LGBTQ Equality

TV party: How LGBTQ+ characters on the small screen foiled the Religious Right

  Rob Boston

LGBTQ+ characters are common in popular culture these days. Much to the chagrin of Christian Nationalists, they populate sitcoms, dramas, police shows, reality TV, movies and more.

It wasn’t always that way. As a teenager in the 1970s, I remember being surprised to see two gay characters in the sitcom “Barney Miller,” which was set in a New York City police station. These characters, which weren’t regular members of the cast and appeared in only a few episodes, reflected some stereotypes, but in the main, they were portrayed sympathetically. Around the same time, a short-lived ABC sitcom, 1975’s “Hot L Baltimore,” featured two gay men who lived together as regular characters, and in “Soap,” an edgy sitcom that ran from 1977-81, comedian Billy Crystal played a regular character who was gay.

The inclusion of gay characters involved some risk. In the late 1970s, singer Anita Bryant was leading an often-successful nationwide anti-LGBTQ+ campaign, and the public’s acceptance of gay rights was nowhere near where it is today. The Rev. Donald Wildmon had built an entire organization, the National Federation for Decency (later renamed the American Family Association), around demands to “clean up” television.

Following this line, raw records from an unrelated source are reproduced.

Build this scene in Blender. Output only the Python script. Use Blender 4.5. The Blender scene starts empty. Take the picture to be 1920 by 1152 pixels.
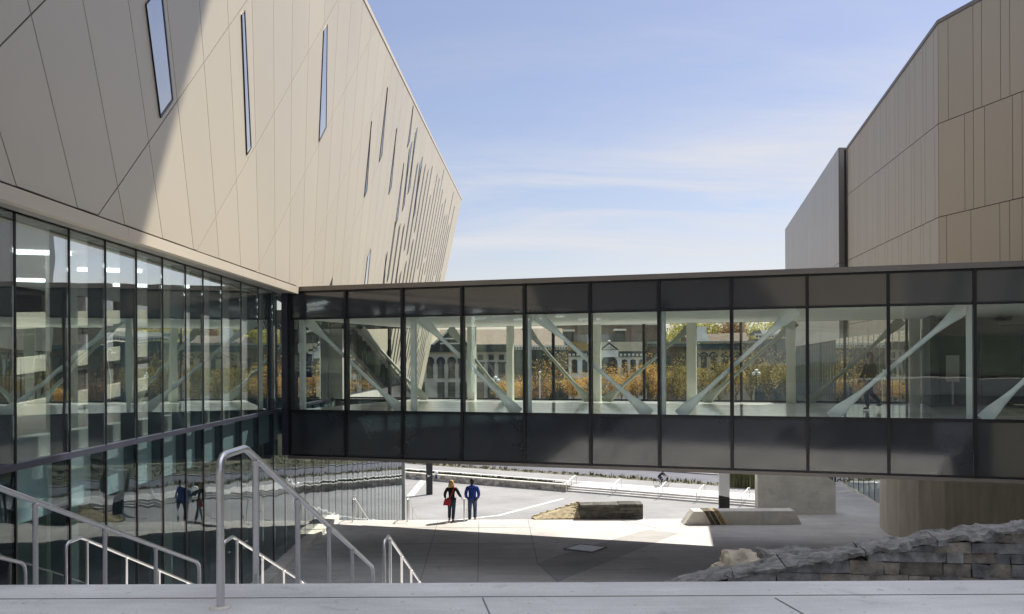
import bpy, bmesh, math, random
from mathutils import Vector, Matrix
R = math.radians
C = bpy.context.scene.collection
SC = bpy.context.scene
random.seed(7)

# ------------------------------------------------------------------ camera
F = 1750.0            # focal length in pixels of the 1920 wide photograph
CX, HY = 960.0, 680.0 # principal point: image centre, horizon
EYE = 1.45
ROLL = 0.0047
cam_data = bpy.data.cameras.new('camera')
cam_data.sensor_width = 36.0
cam_data.lens = 36.0 * F / 1920.0
cam_data.shift_y = (HY - 576.0) / 1920.0
cam_data.clip_start = 0.1
cam_data.clip_end = 6000
cam = bpy.data.objects.new('camera', cam_data)
C.objects.link(cam)
cam.location = (0, 0, EYE)
cam.rotation_euler = (math.pi / 2, ROLL, 0)
SC.camera = cam

# ------------------------------------------------------------------ light
SUN_AZ, SUN_EL = R(44), R(52)      # azimuth to the right of the view direction (+Y), elevation
S = Vector((math.sin(SUN_AZ) * math.cos(SUN_EL), math.cos(SUN_AZ) * math.cos(SUN_EL), math.sin(SUN_EL)))
sun = bpy.data.lights.new('sun', 'SUN')
sun.energy = 4.3
sun.angle = R(0.3)
sun.color = (1.0, 0.93, 0.81)
sun_o = bpy.data.objects.new('sun', sun)
C.objects.link(sun_o)
sun_o.rotation_euler = (-S).to_track_quat('-Z', 'Y').to_euler()

W = bpy.data.worlds.new("World")
SC.world = W
W.use_nodes = True
nt = W.node_tree
for n in list(nt.nodes): nt.nodes.remove(n)
def N(nt, t, **kw):
    n = nt.nodes.new(t)
    for k, v in kw.items():
        if k in ('operation', 'blend_type', 'data_type', 'noise_dimensions', 'feature', 'sky_type', 'wave_type', 'bands_direction', 'distance', 'interpolation_type', 'clamp', 'use_clamp', 'vector_type'):
            setattr(n, k, v)
        else:
            n.inputs[k].default_value = v
    return n
def L(nt, a, b): nt.links.new(a, b)
sky = N(nt, 'ShaderNodeTexSky', sky_type='NISHITA')
sky.sun_disc = False
sky.sun_elevation = SUN_EL
sky.sun_rotation = SUN_AZ
sky.air_density = 1.1
sky.dust_density = 0.7
sky.ozone_density = 2.6
tc = N(nt, 'ShaderNodeTexCoord')
sep = N(nt, 'ShaderNodeSeparateXYZ')
L(nt, tc.outputs['Generated'], sep.inputs[0])
zz = N(nt, 'ShaderNodeMath', operation='MAXIMUM'); zz.inputs[1].default_value = 0.03
L(nt, sep.outputs['Z'], zz.inputs[0])
zo = N(nt, 'ShaderNodeMath', operation='ADD'); zo.inputs[1].default_value = 0.06
L(nt, zz.outputs[0], zo.inputs[0])
px = N(nt, 'ShaderNodeMath', operation='DIVIDE'); L(nt, sep.outputs['X'], px.inputs[0]); L(nt, zo.outputs[0], px.inputs[1])
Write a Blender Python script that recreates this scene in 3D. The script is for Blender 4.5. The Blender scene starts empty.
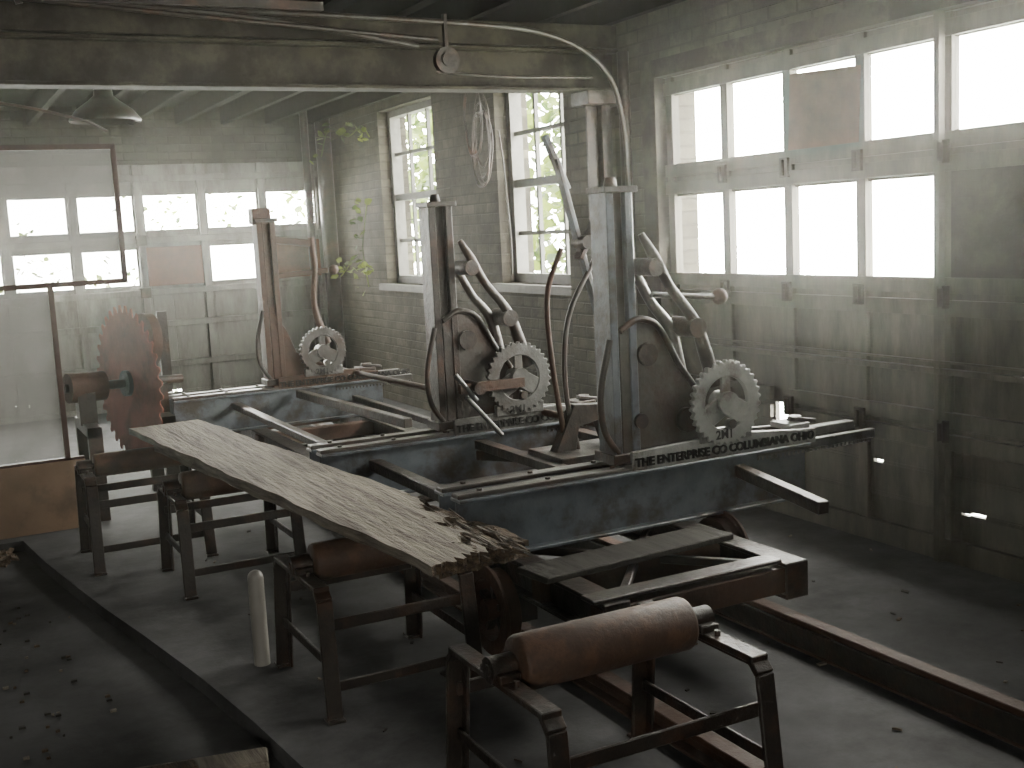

The ‘Ellen’ moment — and its backlash

In the 1970s, gay characters were uncommon enough on television to attract attention; people talked about their inclusion. Remarkably, it took another 20 years for a TV series to feature a gay character as the lead. The ABC sitcom “Ellen” started airing in 1994, but the lead character, played by Ellen DeGeneres, did not come out until an episode that aired on April 30, 1997.

The reaction of Religious Right leaders was about what you’d expect: They went ballistic.

Martin Mawyer, a former Moral Majority official who ran the Christian Action Network, put on the Caps Lock button and screamed that DeGeneres had “DUMPED HER FILTHY LESBIAN LIFESTYLE RIGHT IN THE CENTER OF YOUR LIVING ROOM!! IT’S THE FIRST TIME IN THE HISTORY OF NETWORK TV THAT THE LEAD CHARACTER IS A SODOMITE!”

Word had leaked out before the episode aired that DeGeneres’ character would come out, leading the Rev. Jerry Falwell to demand a boycott of the show. He also referred to DeGeneres, a lesbian who came out publicly the same time as her character, as “Ellen Degenerate.” (Yep, Jerry always kept it classy.)

Pop culture fights back

Christian Nationalist leaders seemed to realize something significant was happening, and in the wake of the “Ellen” episode, they ramped up their anti-LGBTQ+ rhetoric. James Dobson of Focus on the Family warned, “We believe their ideas are dangerous to society at large and to the family in particular. Nevertheless, their advocates seem to be everywhere at once. The gay lifestyle is aggressively promoted throughout our culture, especially in television sitcoms, Hollywood movies and on university campuses.”

Beverly LaHaye of Concerned Women for America was equally worked up. According to LaHaye, “radical homosexuals” were “forcing you and every other American citizen to gradually accept their lifestyle.” She warned that Christians had to fight back “before homosexuals completely win the culture war – and our families have lost.”

But here’s the thing: In this case, Christian Nationalists did lose the culture war. LGBTQ+ actors, singers and others are more visible than ever, and as they walked out of the closet decades ago, more and more Americans realized that they had LGBTQ+ friends, family members and coworkers.

Despite what Christian Nationalists claimed, this didn’t tear down our families. If anything, families emerged even stronger as more and more Americans, perhaps some influenced by those early portrayals on the small screen, sided with tolerance, acceptance and love over division, rejection and hate.

During Pride Month, those early TV pioneers – and the writers, producers and executives who had the courage to bring them into our homes – deserve a word of thanks.